The conference sponsors share a goal to improve society’s ability to understand the Gulf of Mexico ecosystem, which includes humans, to ensure its long-term environmental health. One important aspect of this is understanding the impacts of petroleum pollution and related stressors on the marine and coastal ecosystems, as it will support future response, mitigation, and restoration following spills. But the Gulf is a dynamic and complex system that is facing several issues, such as non-petroleum pollution, hypoxia, coastal development, erosion and inundation, and climate change. This conference will engage and build a community of researchers working on all aspects of Gulf of Mexico ecosystem science and initiate dialogue with the users of that information.
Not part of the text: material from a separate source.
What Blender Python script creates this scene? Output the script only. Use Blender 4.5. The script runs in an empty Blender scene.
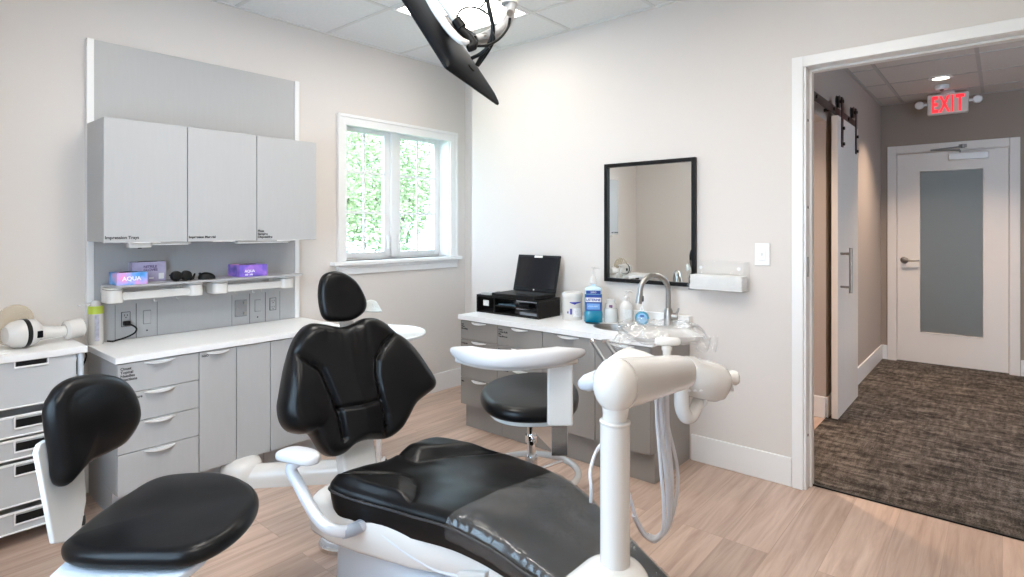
import bpy, bmesh, math, random
from mathutils import Vector as V, Matrix, noise
PI = math.pi
sc = bpy.context.scene
COL = sc.collection
random.seed(7)

# ------------------------------------------------------------------ camera model (survey of the photo)
F_, TH, YH, CX, H = 574.9666, 0.70621356, 228.1856, 512.0, 1.315
CT, ST = math.cos(TH), math.sin(TH)
def ray(x, y):
    a = (x - CX) / F_
    return V((CT + a * ST, ST - a * CT, (YH - y) / F_))
EYE = V((0, 0, H))
def at_z(x, y, z): d = ray(x, y); return EYE + d * ((z - H) / d.z)
def at_x(x, y, X): d = ray(x, y); return EYE + d * (X / d.x)
def at_y(x, y, Y): d = ray(x, y); return EYE + d * (Y / d.y)
def at_d(x, y, D): return EYE + ray(x, y) * D
def at_plane(x, y, P, n): d = ray(x, y); return EYE + d * ((P - EYE).dot(n) / d.dot(n))

# ------------------------------------------------------------------ materials
def mat(name, color=(.8, .8, .8), rough=.5, metal=0., spec=.5, bump=None, vary=None, coat=0., stretch=None):
    """bump=(scale,strength,dist); vary=(scale,amount) value mottling; stretch=(sx,sy,sz) texture scaling"""
    m = bpy.data.materials.new(name); m.use_nodes = True
    nt = m.node_tree; b = nt.nodes['Principled BSDF']
    b.inputs['Base Color'].default_value = (*color, 1)
    b.inputs['Roughness'].default_value = rough
    b.inputs['Metallic'].default_value = metal
    b.inputs['Specular IOR Level'].default_value = spec
    b.inputs['Coat Weight'].default_value = coat
    tc = nt.nodes.new('ShaderNodeTexCoord'); mp = nt.nodes.new('ShaderNodeMapping')
    nt.links.new(tc.outputs['Object'], mp.inputs['Vector'])
    if stretch: mp.inputs['Scale'].default_value = stretch
    if bump:
        n = nt.nodes.new('ShaderNodeTexNoise'); n.inputs['Scale'].default_value = bump[0]; n.inputs['Detail'].default_value = 4
        nt.links.new(mp.outputs[0], n.inputs['Vector'])
        bp = nt.nodes.new('ShaderNodeBump'); bp.inputs['Strength'].default_value = bump[1]; bp.inputs['Distance'].default_value = bump[2]
        nt.links.new(n.outputs['Fac'], bp.inputs['Height']); nt.links.new(bp.outputs[0], b.inputs['Normal'])
    if vary:
        n = nt.nodes.new('ShaderNodeTexNoise'); n.inputs['Scale'].default_value = vary[0]; n.inputs['Detail'].default_value = 5
        nt.links.new(mp.outputs[0], n.inputs['Vector'])
        r = nt.nodes.new('ShaderNodeMapRange')
        r.inputs['From Min'].default_value = .25; r.inputs['From Max'].default_value = .75
        r.inputs['To Min'].default_value = 1 - vary[1]; r.inputs['To Max'].default_value = 1 + vary[1]
        nt.links.new(n.outputs['Fac'], r.inputs['Value'])
        h = nt.nodes.new('ShaderNodeHueSaturation'); h.inputs['Color'].default_value = (*color, 1)
        nt.links.new(r.outputs[0], h.inputs['Value']); nt.links.new(h.outputs[0], b.inputs['Base Color'])
    return m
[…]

Through conference plenary and breakout sessions, the conference will provide a forum for the research community in the Gulf of Mexico (nationally and internationally, funded through the GoMRI program as well as other federal and non-federal support) to share their latest scientific results to: bring greater context and integration to ongoing research; share scientific information with state and federal agencies and other stakeholders to initiate dialogue about how research will impact processes for policy, conservation, and management; and enhance public understanding of the Gulf of Mexico ecosystem. The conference will also highlight student research. The conference will not include sessions on NRDA science or status for the Deepwater Horizon incident.
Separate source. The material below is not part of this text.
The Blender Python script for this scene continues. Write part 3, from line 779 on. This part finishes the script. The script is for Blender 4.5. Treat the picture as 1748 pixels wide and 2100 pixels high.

Anticipated attendance: Approximately 1,000 people from academia, state and federal agencies, non-governmental organizations.

Conference Themes

The overarching themes of the conference are:

  1. Understanding the dynamic physical processes of the Gulf of Mexico and related environment.
  2. Understanding the chemistry of the Gulf of Mexico system and the evolution and interactions of pollutants introduced by humans in the coastal, open-ocean, and deep-water ecosystems.
  3. Understanding the Gulf of Mexico ecosystem, including the sea floor, water column, coastal waters, beach sediments, wetlands, marshes, and organisms.
  4. Technology developments for improved research and operations in the Gulf.
  5. Understanding the impact of environmental health and function on public health.
  6. Gulf of Mexico management and policy, including response, mitigation and restoration following environmental emergencies.
  7. Education and outreach

The conference’s scientific sessions address and, in many cases, cut across these themes. We welcome the integration of social science topics in each of the themes above.